## REQUIREMENTS
Transcribe all of the material exactly.

************

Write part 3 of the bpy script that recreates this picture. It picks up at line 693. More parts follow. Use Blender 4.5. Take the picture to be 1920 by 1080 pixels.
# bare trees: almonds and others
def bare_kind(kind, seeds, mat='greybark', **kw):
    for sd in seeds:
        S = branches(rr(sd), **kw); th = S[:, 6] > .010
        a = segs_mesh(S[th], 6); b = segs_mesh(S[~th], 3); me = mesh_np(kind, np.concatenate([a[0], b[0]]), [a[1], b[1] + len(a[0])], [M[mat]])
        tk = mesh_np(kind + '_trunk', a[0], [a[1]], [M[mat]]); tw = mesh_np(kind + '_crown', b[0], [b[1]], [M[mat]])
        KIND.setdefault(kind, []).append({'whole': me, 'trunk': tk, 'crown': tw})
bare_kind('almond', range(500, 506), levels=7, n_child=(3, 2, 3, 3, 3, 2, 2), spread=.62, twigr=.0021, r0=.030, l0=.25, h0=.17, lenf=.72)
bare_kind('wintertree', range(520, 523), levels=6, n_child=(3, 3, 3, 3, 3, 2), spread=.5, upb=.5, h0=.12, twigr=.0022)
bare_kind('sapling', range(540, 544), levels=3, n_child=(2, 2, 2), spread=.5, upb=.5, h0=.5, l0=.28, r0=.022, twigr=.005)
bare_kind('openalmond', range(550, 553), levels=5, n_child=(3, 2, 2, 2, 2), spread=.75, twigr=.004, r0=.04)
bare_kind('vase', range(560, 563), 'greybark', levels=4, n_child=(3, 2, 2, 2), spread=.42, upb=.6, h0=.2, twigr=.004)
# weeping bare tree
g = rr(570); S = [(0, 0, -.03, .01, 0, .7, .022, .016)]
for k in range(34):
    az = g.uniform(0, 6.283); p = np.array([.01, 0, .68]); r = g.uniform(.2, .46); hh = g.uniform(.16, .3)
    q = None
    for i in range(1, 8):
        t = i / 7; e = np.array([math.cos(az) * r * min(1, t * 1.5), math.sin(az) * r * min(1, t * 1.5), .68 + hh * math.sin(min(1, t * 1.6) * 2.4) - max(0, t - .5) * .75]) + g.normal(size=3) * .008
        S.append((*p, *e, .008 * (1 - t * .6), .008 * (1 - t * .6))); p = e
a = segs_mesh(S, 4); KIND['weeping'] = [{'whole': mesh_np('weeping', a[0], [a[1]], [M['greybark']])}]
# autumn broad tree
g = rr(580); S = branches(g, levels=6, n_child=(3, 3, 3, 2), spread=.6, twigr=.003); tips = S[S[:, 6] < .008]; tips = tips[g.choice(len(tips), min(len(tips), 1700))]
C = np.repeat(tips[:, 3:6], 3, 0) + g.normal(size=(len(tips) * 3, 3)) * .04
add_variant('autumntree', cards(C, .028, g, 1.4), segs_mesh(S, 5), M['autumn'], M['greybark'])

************

## THE REPLY
Write part 3 of the bpy script that recreates this picture. It picks up at line 693. More parts follow. Use Blender 4.5. Take the picture to be 1920 by 1080 pixels.
# bare trees: almonds and others
def bare_kind(kind, seeds, mat='greybark', **kw):
    for sd in seeds:
        S = branches(rr(sd), **kw); th = S[:, 6] > .010
        a = segs_mesh(S[th], 6); b = segs_mesh(S[~th], 3); me = mesh_np(kind, np.concatenate([a[0], b[0]]), [a[1], b[1] + len(a[0])], [M[mat]])
        tk = mesh_np(kind + '_trunk', a[0], [a[1]], [M[mat]]); tw = mesh_np(kind + '_crown', b[0], [b[1]], [M[mat]])
        KIND.setdefault(kind, []).append({'whole': me, 'trunk': tk, 'crown': tw})
bare_kind('almond', range(500, 506), levels=7, n_child=(3, 2, 3, 3, 3, 2, 2), spread=.62, twigr=.0021, r0=.030, l0=.25, h0=.17, lenf=.72)
bare_kind('wintertree', range(520, 523), levels=6, n_child=(3, 3, 3, 3, 3, 2), spread=.5, upb=.5, h0=.12, twigr=.0022)
bare_kind('sapling', range(540, 544), levels=3, n_child=(2, 2, 2), spread=.5, upb=.5, h0=.5, l0=.28, r0=.022, twigr=.005)
bare_kind('openalmond', range(550, 553), levels=5, n_child=(3, 2, 2, 2, 2), spread=.75, twigr=.004, r0=.04)
bare_kind('vase', range(560, 563), 'greybark', levels=4, n_child=(3, 2, 2, 2), spread=.42, upb=.6, h0=.2, twigr=.004)
# weeping bare tree
g = rr(570); S = [(0, 0, -.03, .01, 0, .7, .022, .016)]
for k in range(34):
    az = g.uniform(0, 6.283); p = np.array([.01, 0, .68]); r = g.uniform(.2, .46); hh = g.uniform(.16, .3)
    q = None
    for i in range(1, 8):
        t = i / 7; e = np.array([math.cos(az) * r * min(1, t * 1.5), math.sin(az) * r * min(1, t * 1.5), .68 + hh * math.sin(min(1, t * 1.6) * 2.4) - max(0, t - .5) * .75]) + g.normal(size=3) * .008
        S.append((*p, *e, .008 * (1 - t * .6), .008 * (1 - t * .6))); p = e
a = segs_mesh(S, 4); KIND['weeping'] = [{'whole': mesh_np('weeping', a[0], [a[1]], [M['greybark']])}]
# autumn broad tree
g = rr(580); S = branches(g, levels=6, n_child=(3, 3, 3, 2), spread=.6, twigr=.003); tips = S[S[:, 6] < .008]; tips = tips[g.choice(len(tips), min(len(tips), 1700))]
C = np.repeat(tips[:, 3:6], 3, 0) + g.normal(size=(len(tips) * 3, 3)) * .04
add_variant('autumntree', cards(C, .028, g, 1.4), segs_mesh(S, 5), M['autumn'], M['greybark'])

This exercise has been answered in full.